Project Manager: Ahmad Dabiri · Design (Group F-2): Kaveh Banan, Kaveh Dabiri · Second-phase team: Shahnaz Goharbakhsh, Mani Toghrol · Mechanical & Electrical: Pars Mohit Consulting Eng. · Client: Mobarakeh Steel Complex · Client's representative: Morteza Mirhadian · Date: 2002-2003 (drawings completed Bahman 1381) · Completion of 2nd phase: Feb. 2003 (Bahman 1381) · Structure: Issa Afshari Nezhad · Location: Mobarake — Esfahan · Current status: beginning of construction (July 2003 / Tir 1382).
The site chosen for the design of this office complex lies in the most polluted part of the Mobarakeh Steel Works. The air there is so polluted, and so saturated with red iron filings, that it has changed the colour of every element on the site. The pollution of the air on the site reinforced — in the minds of the project's designers — the idea of an inward-turning building, of cutting off direct contact with the outside.

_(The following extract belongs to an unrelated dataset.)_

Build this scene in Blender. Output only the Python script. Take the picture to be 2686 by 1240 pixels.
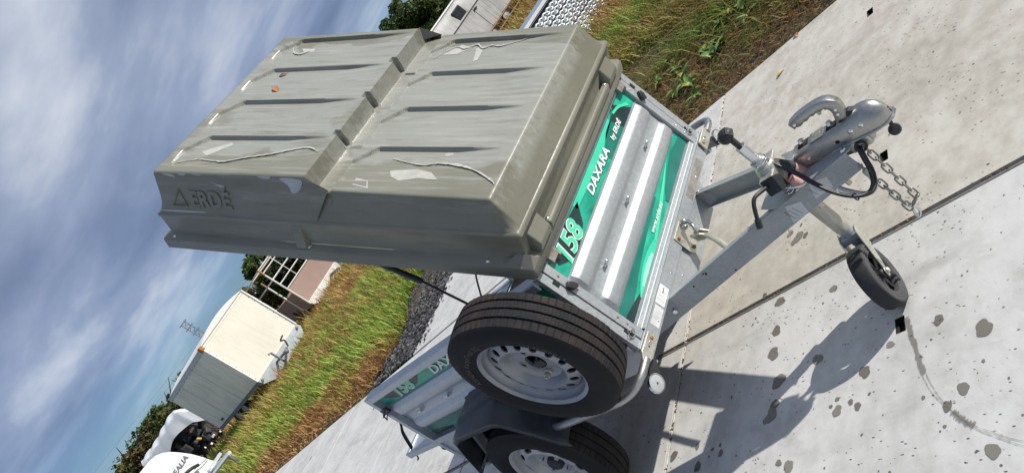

The use of covered courtyards that hold only a visual relation with the surrounding environment has produced a kind of introversion.
The courtyards are placed at the four corners of the building. They have fixed glass walls that prevent external pollution from entering the building. Beyond providing daylight to the office spaces, they also create — by means of green planting and an air-conditioning system — a suitable environment for the workers' rest and respiration. The office spaces of the complex have a direct relation with these courtyards, and all of their windows open onto them.
Volume and entrances
The organisation of the project's volume is also significant. The volume is composed of four arms reaching out toward the four cardinal directions; at their point of intersection an empty space is left. Those facets of the volume that face the outside grounds carry fixed windows. Another point of attention in the organisation of the volume is the fact of being entered from two levels — a possibility that arises from the natural particularities of the site. The main entrance is on the western side, leading to the first floor where the office spaces are located. A second entrance lies on the southern side, leading to the ground floor. Most of the service uses required by the client are placed on this lower level, and access to the courtyards mentioned above is also from this level.
Industrial expression and materials
Another concern raised in this project is the inclination toward an industrial expression in the form of the building — a quality also demanded by the industrial atmosphere of the Mobarakeh Steel site. This inclination is realised by detaching the glass courtyard wall from the structural grid of the building and emphasising that grid further with thin, visible cable cross-bracing. Likewise, the materials of the façade are chosen so that they harmonise with the surroundings while remaining easy to clean. The use of compressed-plastic Trespa panels in red, together with glass surfaces, brings dust accumulation on the façade to a minimum and allows the unwashable layer of grime to be removed by water-pressure alone, without recourse to mechanical washing.
A point worth noting about the glass courtyard walls and their detachment from the building structure is that this raises construction costs. Detaching the glass wall from the structure necessitates the design of a separate structure for that wall; the gap created by the detachment has, in any case, no significant effect on the aesthetics of the building's mass.
Site planning — a reservation
It seems that in the organisation of the site the designer was content with the first solution at hand. Although a very wide area was available for design, by rotating the volume by forty-five degrees onto a north-south axis it was placed immediately next to the road. In the organisation of the volume, however, the four-armed scheme — with its glass-walled corner courtyards each showing two faces to the exterior — and the entry into the volume from different levels remain among the most important features of this project at the level of the executed work.